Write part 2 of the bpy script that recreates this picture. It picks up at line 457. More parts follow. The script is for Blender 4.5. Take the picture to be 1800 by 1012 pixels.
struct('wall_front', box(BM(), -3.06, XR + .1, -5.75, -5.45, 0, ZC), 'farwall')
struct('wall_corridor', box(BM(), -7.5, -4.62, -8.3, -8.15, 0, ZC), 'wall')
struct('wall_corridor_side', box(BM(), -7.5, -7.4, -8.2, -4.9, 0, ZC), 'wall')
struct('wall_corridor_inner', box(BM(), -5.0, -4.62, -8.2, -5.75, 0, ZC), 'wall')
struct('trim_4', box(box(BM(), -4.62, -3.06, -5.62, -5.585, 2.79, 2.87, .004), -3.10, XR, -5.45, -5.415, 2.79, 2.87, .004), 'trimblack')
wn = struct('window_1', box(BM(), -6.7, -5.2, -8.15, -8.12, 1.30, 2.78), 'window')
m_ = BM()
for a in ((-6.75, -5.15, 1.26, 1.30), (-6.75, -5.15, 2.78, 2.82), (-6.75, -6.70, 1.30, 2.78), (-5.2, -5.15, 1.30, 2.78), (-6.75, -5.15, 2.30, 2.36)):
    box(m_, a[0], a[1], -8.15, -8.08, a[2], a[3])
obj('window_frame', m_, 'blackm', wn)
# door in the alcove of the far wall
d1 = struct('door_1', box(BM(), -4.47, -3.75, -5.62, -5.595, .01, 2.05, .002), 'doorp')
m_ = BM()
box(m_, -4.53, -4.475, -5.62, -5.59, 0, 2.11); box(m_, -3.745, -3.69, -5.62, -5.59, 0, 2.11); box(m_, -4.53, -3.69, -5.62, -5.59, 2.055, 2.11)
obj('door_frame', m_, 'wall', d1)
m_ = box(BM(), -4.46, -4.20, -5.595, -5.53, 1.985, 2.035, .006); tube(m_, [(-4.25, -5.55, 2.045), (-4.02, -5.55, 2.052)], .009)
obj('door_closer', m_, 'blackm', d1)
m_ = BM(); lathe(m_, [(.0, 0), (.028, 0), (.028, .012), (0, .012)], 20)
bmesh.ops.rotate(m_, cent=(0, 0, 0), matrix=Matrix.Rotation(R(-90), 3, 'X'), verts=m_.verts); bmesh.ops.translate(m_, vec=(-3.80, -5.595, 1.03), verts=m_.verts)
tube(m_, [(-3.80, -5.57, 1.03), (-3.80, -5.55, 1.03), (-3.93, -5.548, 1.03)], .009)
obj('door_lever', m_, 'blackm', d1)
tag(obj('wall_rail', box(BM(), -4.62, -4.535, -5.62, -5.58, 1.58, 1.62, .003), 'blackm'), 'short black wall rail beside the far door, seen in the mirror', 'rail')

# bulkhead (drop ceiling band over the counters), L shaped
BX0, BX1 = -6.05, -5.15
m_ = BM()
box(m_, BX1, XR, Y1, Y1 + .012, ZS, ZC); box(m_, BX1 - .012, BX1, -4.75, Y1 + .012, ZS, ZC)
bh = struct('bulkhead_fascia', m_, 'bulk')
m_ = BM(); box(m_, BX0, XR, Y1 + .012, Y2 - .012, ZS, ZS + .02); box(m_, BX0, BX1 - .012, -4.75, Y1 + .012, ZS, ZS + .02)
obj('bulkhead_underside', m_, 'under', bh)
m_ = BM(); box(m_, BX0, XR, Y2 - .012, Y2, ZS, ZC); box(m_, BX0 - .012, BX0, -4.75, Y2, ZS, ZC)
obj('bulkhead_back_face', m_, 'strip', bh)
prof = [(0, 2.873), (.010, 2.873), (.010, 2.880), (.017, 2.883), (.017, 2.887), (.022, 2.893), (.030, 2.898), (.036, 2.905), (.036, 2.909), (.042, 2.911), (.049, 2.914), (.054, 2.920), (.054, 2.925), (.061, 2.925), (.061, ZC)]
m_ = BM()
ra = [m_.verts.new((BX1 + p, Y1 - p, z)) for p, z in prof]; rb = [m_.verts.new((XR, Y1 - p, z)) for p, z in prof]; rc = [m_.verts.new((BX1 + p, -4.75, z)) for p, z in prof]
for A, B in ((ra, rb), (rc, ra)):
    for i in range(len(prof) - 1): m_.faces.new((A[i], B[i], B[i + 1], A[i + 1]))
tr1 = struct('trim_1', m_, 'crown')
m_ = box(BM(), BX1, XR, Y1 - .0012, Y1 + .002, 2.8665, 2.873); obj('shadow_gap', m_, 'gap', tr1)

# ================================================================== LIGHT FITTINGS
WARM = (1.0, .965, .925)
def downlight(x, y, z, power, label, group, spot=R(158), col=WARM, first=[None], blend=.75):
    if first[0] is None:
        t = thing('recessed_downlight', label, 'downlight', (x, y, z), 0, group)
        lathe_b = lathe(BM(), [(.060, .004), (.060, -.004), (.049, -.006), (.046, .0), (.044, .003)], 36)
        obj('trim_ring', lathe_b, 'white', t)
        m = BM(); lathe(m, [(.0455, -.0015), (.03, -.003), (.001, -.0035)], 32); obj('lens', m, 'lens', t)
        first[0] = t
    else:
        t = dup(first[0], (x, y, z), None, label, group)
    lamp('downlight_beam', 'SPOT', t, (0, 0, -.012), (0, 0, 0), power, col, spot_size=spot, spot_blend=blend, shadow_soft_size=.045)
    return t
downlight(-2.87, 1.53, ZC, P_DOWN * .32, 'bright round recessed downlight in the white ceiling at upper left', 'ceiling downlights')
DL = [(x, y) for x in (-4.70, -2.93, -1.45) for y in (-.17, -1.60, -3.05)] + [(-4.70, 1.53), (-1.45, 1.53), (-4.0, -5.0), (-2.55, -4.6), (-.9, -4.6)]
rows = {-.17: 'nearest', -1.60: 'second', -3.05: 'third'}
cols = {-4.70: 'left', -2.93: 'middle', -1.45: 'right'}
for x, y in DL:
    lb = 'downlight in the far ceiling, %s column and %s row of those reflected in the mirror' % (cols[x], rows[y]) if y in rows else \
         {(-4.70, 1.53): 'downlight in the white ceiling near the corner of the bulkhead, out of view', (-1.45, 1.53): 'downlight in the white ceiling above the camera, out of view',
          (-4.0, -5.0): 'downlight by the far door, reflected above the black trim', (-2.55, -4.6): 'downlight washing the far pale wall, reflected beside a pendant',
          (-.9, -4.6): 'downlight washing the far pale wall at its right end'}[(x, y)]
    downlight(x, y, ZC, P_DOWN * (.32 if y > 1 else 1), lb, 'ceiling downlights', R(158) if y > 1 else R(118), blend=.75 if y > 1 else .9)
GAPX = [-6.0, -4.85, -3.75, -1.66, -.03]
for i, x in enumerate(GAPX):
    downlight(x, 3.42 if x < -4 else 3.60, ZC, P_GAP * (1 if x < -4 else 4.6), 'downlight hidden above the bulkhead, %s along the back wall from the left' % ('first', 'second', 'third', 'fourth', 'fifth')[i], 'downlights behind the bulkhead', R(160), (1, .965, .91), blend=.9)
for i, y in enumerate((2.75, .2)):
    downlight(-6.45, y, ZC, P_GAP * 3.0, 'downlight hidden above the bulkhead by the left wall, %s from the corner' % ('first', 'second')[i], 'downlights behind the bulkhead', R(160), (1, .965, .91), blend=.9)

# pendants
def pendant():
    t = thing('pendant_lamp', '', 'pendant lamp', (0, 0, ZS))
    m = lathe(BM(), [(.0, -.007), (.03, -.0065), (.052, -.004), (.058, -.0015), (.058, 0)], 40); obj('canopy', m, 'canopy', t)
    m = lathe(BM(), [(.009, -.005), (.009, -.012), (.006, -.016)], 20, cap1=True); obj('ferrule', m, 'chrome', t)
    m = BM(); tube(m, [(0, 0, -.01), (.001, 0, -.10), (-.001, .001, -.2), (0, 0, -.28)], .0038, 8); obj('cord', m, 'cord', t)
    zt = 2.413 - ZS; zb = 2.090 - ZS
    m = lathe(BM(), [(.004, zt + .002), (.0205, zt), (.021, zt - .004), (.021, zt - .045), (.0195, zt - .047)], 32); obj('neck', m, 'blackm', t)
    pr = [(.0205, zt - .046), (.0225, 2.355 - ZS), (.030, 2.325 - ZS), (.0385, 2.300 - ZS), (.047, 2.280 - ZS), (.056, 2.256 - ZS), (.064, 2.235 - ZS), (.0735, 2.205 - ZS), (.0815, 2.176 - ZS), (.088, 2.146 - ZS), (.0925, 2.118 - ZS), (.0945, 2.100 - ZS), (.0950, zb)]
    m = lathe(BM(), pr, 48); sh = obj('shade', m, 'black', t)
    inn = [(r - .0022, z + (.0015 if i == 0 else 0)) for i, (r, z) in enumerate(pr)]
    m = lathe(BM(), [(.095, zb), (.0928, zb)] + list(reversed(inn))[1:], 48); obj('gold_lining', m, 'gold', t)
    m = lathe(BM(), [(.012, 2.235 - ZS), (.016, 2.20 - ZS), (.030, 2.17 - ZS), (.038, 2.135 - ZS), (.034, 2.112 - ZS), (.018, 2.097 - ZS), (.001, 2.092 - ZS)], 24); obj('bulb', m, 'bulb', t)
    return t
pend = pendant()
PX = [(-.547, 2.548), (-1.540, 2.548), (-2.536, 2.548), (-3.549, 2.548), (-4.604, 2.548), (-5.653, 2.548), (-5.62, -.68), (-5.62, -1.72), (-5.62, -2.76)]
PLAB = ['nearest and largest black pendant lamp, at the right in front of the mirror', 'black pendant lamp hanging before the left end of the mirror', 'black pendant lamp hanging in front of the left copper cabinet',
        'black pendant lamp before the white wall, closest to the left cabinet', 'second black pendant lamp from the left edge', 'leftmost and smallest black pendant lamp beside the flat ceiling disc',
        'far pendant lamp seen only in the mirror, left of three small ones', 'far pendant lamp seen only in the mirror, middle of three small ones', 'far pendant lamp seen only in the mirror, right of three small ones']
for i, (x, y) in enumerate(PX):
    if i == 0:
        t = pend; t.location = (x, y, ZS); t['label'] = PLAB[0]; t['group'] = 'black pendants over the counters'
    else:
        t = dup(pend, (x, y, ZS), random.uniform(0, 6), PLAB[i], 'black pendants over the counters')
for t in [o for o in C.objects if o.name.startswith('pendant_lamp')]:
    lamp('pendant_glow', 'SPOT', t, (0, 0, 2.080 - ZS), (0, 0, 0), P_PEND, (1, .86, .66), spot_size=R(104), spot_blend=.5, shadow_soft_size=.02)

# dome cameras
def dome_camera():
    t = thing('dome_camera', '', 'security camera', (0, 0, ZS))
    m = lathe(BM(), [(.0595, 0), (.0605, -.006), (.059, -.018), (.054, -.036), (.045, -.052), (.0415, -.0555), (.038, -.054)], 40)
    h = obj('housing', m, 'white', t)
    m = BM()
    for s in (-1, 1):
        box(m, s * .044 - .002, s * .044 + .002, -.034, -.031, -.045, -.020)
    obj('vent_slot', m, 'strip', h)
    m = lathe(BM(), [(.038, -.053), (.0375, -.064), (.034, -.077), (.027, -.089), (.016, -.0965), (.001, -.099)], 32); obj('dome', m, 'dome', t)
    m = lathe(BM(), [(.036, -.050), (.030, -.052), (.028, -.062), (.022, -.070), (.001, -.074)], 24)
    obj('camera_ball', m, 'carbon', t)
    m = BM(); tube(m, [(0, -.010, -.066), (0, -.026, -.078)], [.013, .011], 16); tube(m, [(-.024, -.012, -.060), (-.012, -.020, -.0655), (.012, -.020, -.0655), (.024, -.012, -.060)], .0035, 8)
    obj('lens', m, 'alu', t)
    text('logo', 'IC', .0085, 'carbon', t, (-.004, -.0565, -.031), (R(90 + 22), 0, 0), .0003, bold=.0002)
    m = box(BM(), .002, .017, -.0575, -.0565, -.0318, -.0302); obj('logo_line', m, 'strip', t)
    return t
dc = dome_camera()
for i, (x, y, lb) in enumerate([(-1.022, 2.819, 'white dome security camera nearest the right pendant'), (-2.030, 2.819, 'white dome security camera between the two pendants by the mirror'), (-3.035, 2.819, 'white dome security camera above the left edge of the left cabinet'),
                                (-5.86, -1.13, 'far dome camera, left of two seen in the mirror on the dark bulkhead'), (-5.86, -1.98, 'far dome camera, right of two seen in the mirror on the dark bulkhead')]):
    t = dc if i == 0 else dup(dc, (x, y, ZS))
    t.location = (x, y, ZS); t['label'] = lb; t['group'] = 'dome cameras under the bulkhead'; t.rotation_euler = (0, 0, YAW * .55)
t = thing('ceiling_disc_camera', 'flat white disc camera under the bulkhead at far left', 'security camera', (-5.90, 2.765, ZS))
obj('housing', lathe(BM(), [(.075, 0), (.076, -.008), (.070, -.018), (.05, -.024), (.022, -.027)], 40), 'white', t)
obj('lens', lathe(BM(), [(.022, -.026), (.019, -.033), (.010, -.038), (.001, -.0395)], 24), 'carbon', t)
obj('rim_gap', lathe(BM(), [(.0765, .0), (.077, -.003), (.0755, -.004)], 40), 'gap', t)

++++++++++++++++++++

WRITTEN REQUEST:
Only the lines from the one holding "obj('bulkhead_underside', m_, 'under', bh)" through the one holding "m_ = box(BM(), BX1, XR, Y1" are wanted; retype them exactly.

RESPONSE TO THIS TASK:
obj('bulkhead_underside', m_, 'under', bh)
m_ = BM(); box(m_, BX0, XR, Y2 - .012, Y2, ZS, ZC); box(m_, BX0 - .012, BX0, -4.75, Y2, ZS, ZC)
obj('bulkhead_back_face', m_, 'strip', bh)
prof = [(0, 2.873), (.010, 2.873), (.010, 2.880), (.017, 2.883), (.017, 2.887), (.022, 2.893), (.030, 2.898), (.036, 2.905), (.036, 2.909), (.042, 2.911), (.049, 2.914), (.054, 2.920), (.054, 2.925), (.061, 2.925), (.061, ZC)]
m_ = BM()
ra = [m_.verts.new((BX1 + p, Y1 - p, z)) for p, z in prof]; rb = [m_.verts.new((XR, Y1 - p, z)) for p, z in prof]; rc = [m_.verts.new((BX1 + p, -4.75, z)) for p, z in prof]
for A, B in ((ra, rb), (rc, ra)):
    for i in range(len(prof) - 1): m_.faces.new((A[i], B[i], B[i + 1], A[i + 1]))
tr1 = struct('trim_1', m_, 'crown')
m_ = box(BM(), BX1, XR, Y1 - .0012, Y1 + .002, 2.8665, 2.873); obj('shadow_gap', m_, 'gap', tr1)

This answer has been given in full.